If it (only) looks like antisemitism, walks very similar to antisemitism & quacks only slightly different from antisemitism, then it is probably the Jewish Erasure


A Canadian friend recently attempted to celebrate Hanukkah by placing a menorah at the University of Alberta, only for the administration to ban all holiday symbols rather than grant this basic request for representation. A different Canadian friend, a professor at a university in Toronto, shared with me that her labour union is supporting an event called “Labour Against Apartheid.” On the face of it, those two incidents, while disturbing, do not amount to blatant antisemitism. 

Menorah with too many candles and the Canadian flag

Examining contemporary ideological distortions reveals how academic theories and social polarization fuel modern hard-to-detect-new-blends of antisemitism – “the Jewish Erasure”.  


Behind such failures lies the expanding influence of Critical Race Theory (CRT) and its derivatives' flawed oppressor-oppressed binaries. Under the influence of CRT, Jews are frequently cast as "white privileged oppressors." This perception of Jews as whites leads to what when I was leading the Reut Institute we called “the Jewish erasure” (see here). Namely, discrimination and bias, often not rooted in hate, but rather based on the perception of Jews as whites.

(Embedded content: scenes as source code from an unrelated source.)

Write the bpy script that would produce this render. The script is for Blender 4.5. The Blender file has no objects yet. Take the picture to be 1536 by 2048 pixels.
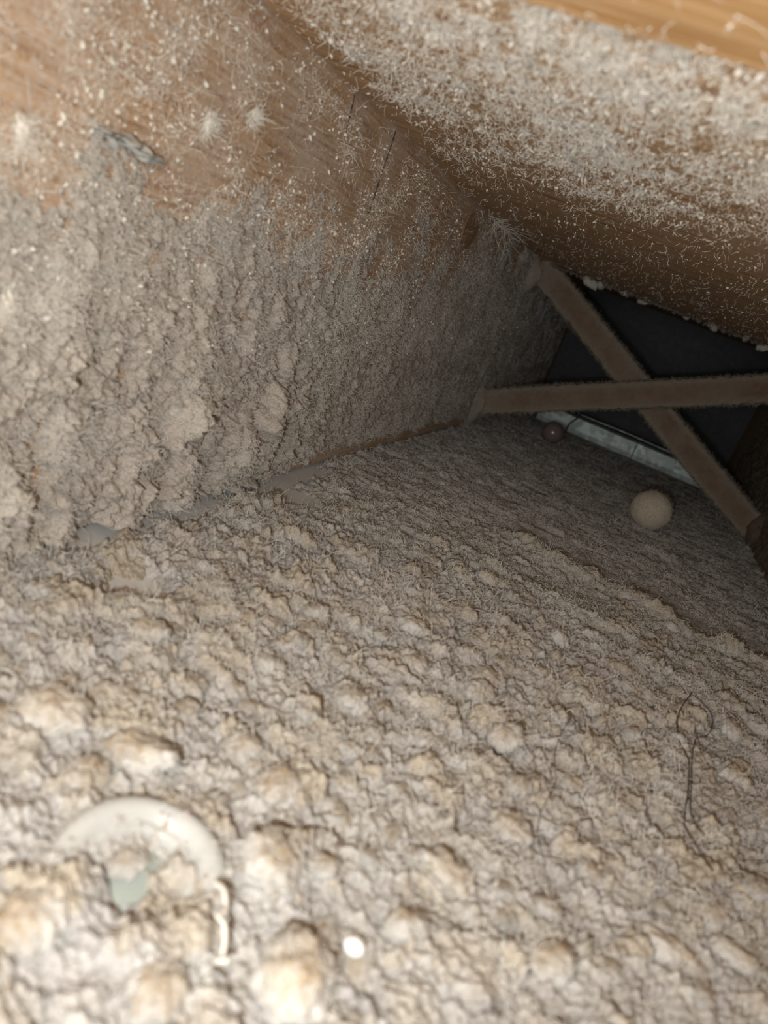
import bpy, math, random
import numpy as np

# ------------------------------------------------------------------ camera, light, exposure
SC = bpy.context.scene
COL = SC.collection
W, H = 0.3936, 0.235            # width and clear height of the joist bay (metres)
CAM = np.array([0.2014, 0.0, 0.1613])
RT = np.array([0.87424, 0.33406, 0.35229])
UP = np.array([-0.42375, 0.17089, 0.88951])
FW = np.array([-0.23694, 0.92693, -0.29096])

cd = bpy.data.cameras.new('camera'); cam = bpy.data.objects.new('camera', cd); COL.objects.link(cam)
from mathutils import Matrix, Vector
cam.matrix_world = Matrix(((RT[0], UP[0], -FW[0], CAM[0]), (RT[1], UP[1], -FW[1], CAM[1]), (RT[2], UP[2], -FW[2], CAM[2]), (0, 0, 0, 1)))
cd.sensor_fit = 'VERTICAL'; cd.sensor_height = 36.0; cd.sensor_width = 27.0
cd.lens = 1538.0 / 2048.0 * 36.0
cd.clip_start = 0.005; cd.clip_end = 20
cd.dof.use_dof = True; cd.dof.focus_distance = 0.56; cd.dof.aperture_fstop = 10.5
SC.camera = cam

SC.view_settings.view_transform = 'Standard'; SC.view_settings.look = 'None'
SC.view_settings.gamma = 1.0; SC.view_settings.use_curve_mapping = False
SC.view_settings.exposure = -0.08

wd = bpy.data.worlds.new('room_daylight'); SC.world = wd; wd.use_nodes = True
wd.node_tree.nodes['Background'].inputs[0].default_value = (0.9, 0.95, 1.0, 1)
wd.node_tree.nodes['Background'].inputs[1].default_value = 0.3

def area(name, loc, target, sx, sy, power, color):
    l = bpy.data.lights.new(name, 'AREA'); l.shape = 'RECTANGLE'; l.size = sx; l.size_y = sy; l.energy = power; l.color = color
    o = bpy.data.objects.new(name, l); COL.objects.link(o); o.location = loc
    o.rotation_euler = (Vector(target) - Vector(loc)).to_track_quat('-Z', 'Y').to_euler()
    return o
# daylight through the open end of the bay behind the phone, and the phone's own lamp beside its lens
od = area('opening_daylight', (W/2-0.02, -0.34, 0.150), (W/2-0.02, 0.42, 0.075), 0.35, 0.18, 0.40, (1.0, 0.985, 0.945)); od.data.spread = math.radians(95)
fl = CAM - UP*0.020 - RT*0.020 - FW*0.004
area('phone_lamp', tuple(fl), tuple(fl + FW), 0.008, 0.008, 0.78, (1.0, 0.99, 0.955))

# ------------------------------------------------------------------ helpers
rng = np.random.default_rng(7)
random.seed(7)

def tag(o, label=None, cat=None, group=None, kind=None):
    if label: o['label'] = label
    if cat: o['category'] = cat
    if group: o['group'] = group
    if kind: o['kind'] = kind
    return o

def _hash(ix, iy, s):
    h = (ix.astype(np.int64) * 374761393 + iy.astype(np.int64) * 668265263 + s * 974634777) & 0xffffffff
    h = ((h ^ (h >> 13)) * 1274126177) & 0xffffffff
    h = ((h ^ (h >> 16)) * 2246822519) & 0xffffffff
    return ((h ^ (h >> 15)) & 0xffffff) / float(0x1000000)

def perlin(u, v, s=0):
    iu, iv = np.floor(u), np.floor(v); fu, fv = u - iu, v - iv
    a = fu*fu*fu*(fu*(fu*6-15)+10); b = fv*fv*fv*(fv*(fv*6-15)+10)
    def g(dx, dy):
        t = _hash(iu+dx, iv+dy, s) * 2*np.pi
        return np.cos(t)*(fu-dx) + np.sin(t)*(fv-dy)
    return 1.5*((g(0,0)*(1-a)+g(1,0)*a)*(1-b) + (g(0,1)*(1-a)+g(1,1)*a)*b)

def fbm(u, v, s=0, n=4, gain=0.5):
    r = 0; a = 1.0
    for k in range(n):
        r = r + a*perlin(u*2**k, v*2**k, s+k*17); a *= gain
    return r

def domes(u, v, s, rmin=0.35, rmax=0.75, prob=1.0, skew=0.0):
    """rounded bumps, one per unit cell: returns height 0..1 and a random value per bump"""
    iu, iv = np.floor(u), np.floor(v)
    best = np.zeros_like(u); rid = np.zeros_like(u)
    for dx in (-1, 0, 1):
        for dy in (-1, 0, 1):
            cx, cy = iu+dx, iv+dy
            px, py = cx + _hash(cx, cy, s), cy + _hash(cx, cy, s+1)
            r = rmin + (rmax-rmin)*_hash(cx, cy, s+2); hh = 0.35 + 0.65*_hash(cx, cy, s+3)
            on = _hash(cx, cy, s+4) < prob
            d2 = ((u-px)**2 + (v-py)**2) / (r*r)
            val = np.where(on, hh*np.sqrt(np.clip(1-d2, 0, 1))*(1-skew+skew*np.clip(0.5+0.6*(u-px)/r, 0, 1)), 0)
            m = val > best
            best = np.where(m, val, best); rid = np.where(m, _hash(cx, cy, s+5), rid)
    return best, rid

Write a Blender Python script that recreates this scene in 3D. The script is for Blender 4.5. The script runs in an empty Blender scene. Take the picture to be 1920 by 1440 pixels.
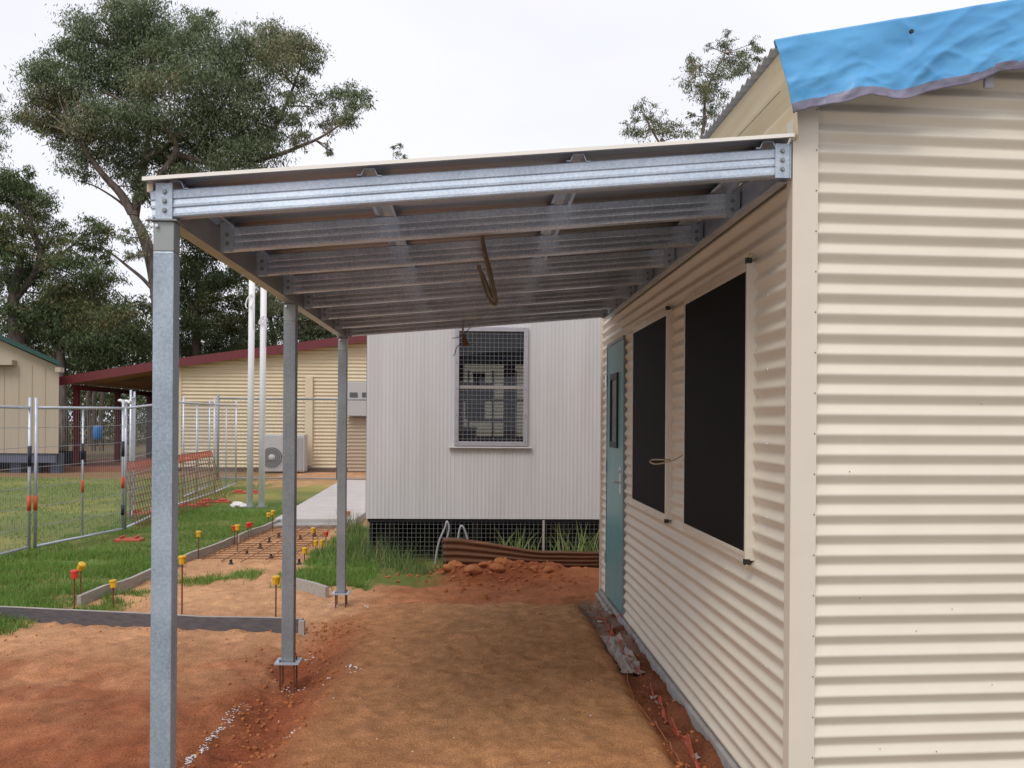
import bpy, math, random
import numpy as np
from mathutils import Vector, Matrix
PI = math.pi
random.seed(7); RNG = np.random.default_rng(7)
SC = bpy.context.scene
COL = SC.collection

# ------------------------------------------------------------------ camera
F = 1790.0; EYE = 1.6
YAW = math.atan(74/1790.0); ROLL = math.radians(0.4)
PX0, PY0 = 960.0, 793.0
cam_d = bpy.data.cameras.new("camera"); cam = bpy.data.objects.new("camera", cam_d); COL.objects.link(cam)
R_ = Vector((math.cos(YAW), -math.sin(YAW), 0)); U_ = Vector((0, 0, 1)); FW = Vector((math.sin(YAW), math.cos(YAW), 0))
rt = R_*math.cos(ROLL)+U_*math.sin(ROLL); up = -R_*math.sin(ROLL)+U_*math.cos(ROLL)
m = Matrix((rt, up, -FW)).transposed().to_4x4(); m.translation = Vector((0, 0, EYE)); cam.matrix_world = m
cam_d.sensor_width = 36; cam_d.sensor_fit = 'HORIZONTAL'; cam_d.lens = 36*F/1920
cam_d.shift_y = (PY0-720)/1920; cam_d.clip_start = 0.05; cam_d.clip_end = 3000
SC.camera = cam

# ------------------------------------------------------------------ world, sun, exposure
SUN_EL, SUN_ROT = math.radians(52), math.radians(205)      # rotation measured clockwise from +Y (north)
w = bpy.data.worlds.new("World"); SC.world = w; w.use_nodes = True
nt = w.node_tree; N = nt.nodes; L = nt.links; N.clear()
out = N.new('ShaderNodeOutputWorld'); bg = N.new('ShaderNodeBackground'); L.new(bg.outputs[0], out.inputs[0])
sky = N.new('ShaderNodeTexSky'); sky.sky_type = 'NISHITA'; sky.sun_disc = False
sky.sun_elevation = SUN_EL; sky.sun_rotation = SUN_ROT; sky.air_density = 1.0; sky.dust_density = 3.0
tc = N.new('ShaderNodeTexCoord'); mp = N.new('ShaderNodeMapping'); mp.inputs['Scale'].default_value = (1, 1, 2.6)
nz = N.new('ShaderNodeTexNoise'); nz.inputs['Scale'].default_value = 1.6; nz.inputs['Detail'].default_value = 5; nz.inputs['Roughness'].default_value = 0.5
L.new(tc.outputs['Generated'], mp.inputs[0]); L.new(mp.outputs[0], nz.inputs[0])
cr = N.new('ShaderNodeValToRGB'); cr.color_ramp.elements[0].position = 0.3; cr.color_ramp.elements[0].color = (8.7, 8.8, 10.1, 1)
cr.color_ramp.elements[1].position = 0.62; cr.color_ramp.elements[1].color = (10.0, 10.0, 10.7, 1)
L.new(nz.outputs['Fac'], cr.inputs[0])
mx = N.new('ShaderNodeMixRGB'); mx.inputs[0].default_value = 0.94
L.new(sky.outputs[0], mx.inputs[1]); L.new(cr.outputs[0], mx.inputs[2]); L.new(mx.outputs[0], bg.inputs[0])
bg.inputs[1].default_value = 0.095
sd = bpy.data.lights.new("sun", 'SUN'); sd.energy = 1.5; sd.angle = math.radians(25); sd.color = (1, 0.96, 0.9)
so = bpy.data.objects.new("sun", sd); COL.objects.link(so)
sv = Vector((math.sin(SUN_ROT)*math.cos(SUN_EL), math.cos(SUN_ROT)*math.cos(SUN_EL), math.sin(SUN_EL)))
so.rotation_euler = (-sv).to_track_quat('-Z', 'Y').to_euler(); so.location = (0, 0, 30)
SC.view_settings.view_transform = 'Standard'; SC.view_settings.look = 'None'; SC.view_settings.exposure = 0.12; SC.view_settings.gamma = 1

# ------------------------------------------------------------------ helpers
def ray(x, y):
    dx, dy = x-PX0, y-PY0; c, s = math.cos(ROLL), math.sin(ROLL)
    u = (dx*c+dy*s)/F; v = (-dx*s+dy*c)/F
    return Vector((u*math.cos(YAW)+math.sin(YAW), -u*math.sin(YAW)+math.cos(YAW), -v))
def AY(x, y, Y): d = ray(x, y); return Vector((0, 0, EYE))+d*(Y/d.y)
def AX(x, y, X): d = ray(x, y); return Vector((0, 0, EYE))+d*(X/d.x)
def AG(x, y, z=0.0): d = ray(x, y); return Vector((0, 0, EYE))+d*((z-EYE)/d.z)
def APL(x, y, p, n):
    d = ray(x, y); o = Vector((0, 0, EYE)); return o+d*((Vector(p)-o).dot(n)/d.dot(n))

def hsh(ix, iy, s):
    n = (ix*374761393+iy*668265263+s*1442695041) & 0xffffffff
    n = ((n ^ (n >> 13))*1274126177) & 0xffffffff
    return ((n ^ (n >> 16)) & 0xffff)/65535.0
def vnoise(x, y, s=0):
    x = np.asarray(x, float); y = np.asarray(y, float)
    ix = np.floor(x).astype(np.int64); iy = np.floor(y).astype(np.int64); fx = x-ix; fy = y-iy
    fx = fx*fx*(3-2*fx); fy = fy*fy*(3-2*fy)
    a = hsh(ix, iy, s); b = hsh(ix+1, iy, s); c = hsh(ix, iy+1, s); d = hsh(ix+1, iy+1, s)
    return (a*(1-fx)+b*fx)*(1-fy)+(c*(1-fx)+d*fx)*fy
def fbm(x, y, s=0, o=4):
    t = 0; a = 0.5; tt = 0
    for k in range(o):
        t = t+a*vnoise(np.asarray(x)*2**k, np.asarray(y)*2**k, s+k*17); tt += a; a *= 0.5
    return t/tt
def sstep(a, b, x): t = np.clip((x-a)/(b-a), 0, 1); return t*t*(3-2*t)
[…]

For example, the erosion of urgency around antisemitism in the mainstream in Canada and the US.  The Jewish erasure enters even the K12 curriculum in the US, framing Israel as a colonial regime.  


A Jewish erasure is when the union of my Canadian friend allowed itself to participate in an event that morally supports the genocidal and antisemitic organization Hamas, while ignoring that there are certainly a number of Jews in the organization.


A Jewish erasure is when basic Jewish symbols like the menorah are perceived as a provocative nationalist act, which caused the University of Alberta to simply ignore my friend’s request to place a Menorah on Campus. 


A Jewish erasure is when south of the Canadian border, the Presidents of Ivy League universities stated that calling for the genocide of Jews shouldn’t be categorically banned, as interpretation depends on context.


The appalling moral disturbance of the Jewish erasure also creates opportunities to reinforce moral clarity by fostering greater empathy for Jewish history and Israel's dilemmas through bridge-building and education with allies of conscience.

 

Doing so is essential to restoring fact-based discourse against ideologies twisting language and truth into propaganda. We all have a duty to call out such failures before dishonest frameworks irreversibly corrupt civil society.